The first four tracks alone are indicative of this record’s breathtaking scope: after the lushly symphonic orchestral intro, Snoop Dogg rocks up to welcome us to the world of the plastic beach, his inimitable snarl delivering what feels like an Orwellian public service announcement as he reveals: "the revolution will be televised". The surrealness quota is raised a notch further still with ‘White Flag’, an unlikely but inspired fusion of UK grime, Arabic and oriental music, and surely the only occasion which MCs Kano and Bashy are likely to share a billing with the National Orchestra For Arabic Music. ‘Rhinestone Eyes’ is a quintessential Gorillaz track in the ‘Clint Eastwood’ mould, Albarn monotoning cryptically about "rain falling like rhinestones from the sky" over an analogue synth riff, with MIA-esque chanting in the background.
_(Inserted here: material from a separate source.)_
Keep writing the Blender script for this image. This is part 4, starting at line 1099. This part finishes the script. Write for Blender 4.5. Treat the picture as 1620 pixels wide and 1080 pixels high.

The artistic credits may at times read like a roll call of washed-up old has-beens, but Albarn demonstrates an uncanny knack of restoring faded artists to their former glories. De La Soul reprise their daisy age vaudeville act for ‘Superfast Jellyfish’, enlisting the help of Super Furries frontman Gruff Rhys to contribute the gloriously unhinged jingle-cum-chorus. Lou Reed probably hasn’t sounded as louche and vital as he does on the proto boogie-funk of ‘Some Kind of Nature’ in decades. Bobby Womack’s utterly transcendent vocal turn on ‘Stylo’ lifts a hitherto subdued single to the status of pulsating Moroder-inspired classic; he repeats the trick on ‘Cloud of Unknowing’, an otherworldly soul ballad of epic proportions; Mark E Smith’s contribution on ‘Glitter Freeze’ may disappoint fans hoping for a heroic pop reinvention of a Mancunian icon in the style of ‘DARE’, his belligerent "where’s north from ‘ere?" opening gambit ushering in the album’s most avant-garde cut, which builds stealthily into a full-on discordant electro-noise assault. Of the guesting MCs, Mos Def takes the spoils for his imperious flow on ‘Sweepstakes’, a cacophonous slice of guerrilla hip-hop lent a menacing edge by the staccato rhythms of the Hypnotic Brass Ensemble.

For all the iconic cameos, however, it’s the Albarn (or 2D, if you must) vocals which linger longest in the memory. An air of detached melancholy hangs over his stand-out collaborations with little-known Gothenburg electronic outfit Little Dragon: ‘Empire Ants’ begins as a mournful synth-lament before segueing into a woozy Balearic wig-out. ‘To Binge’ is a languidly exotic duet, with Albarn camply crooning "my heart is in economy due to this autonomy" to a wistful show tune melody. ‘On Melancholy Hill’, meanwhile, is maybe one of the sweetest melodies he’s ever composed, a sublimely dreamy electro-ballad which recalls ‘Yuko & Hiro’ from Blur’s much-maligned The Great Escape.

Quite what the record-buying public will make of Plastic Beach is anyone’s guess. Its flaws (over-long, stylistically jarring) are as much to do with the concept itself as the execution: it’s no coincidence that this sounds more like a soundtrack to an imaginary film then a studio record. For all of this, though, it’s a fascinating and frequently wonderful album of real depth and vision, packed with more ideas, tunes and imagination than anything else you’re likely to hear in 2010: a clarion call to the rest of the pop fraternity to raise their collective game.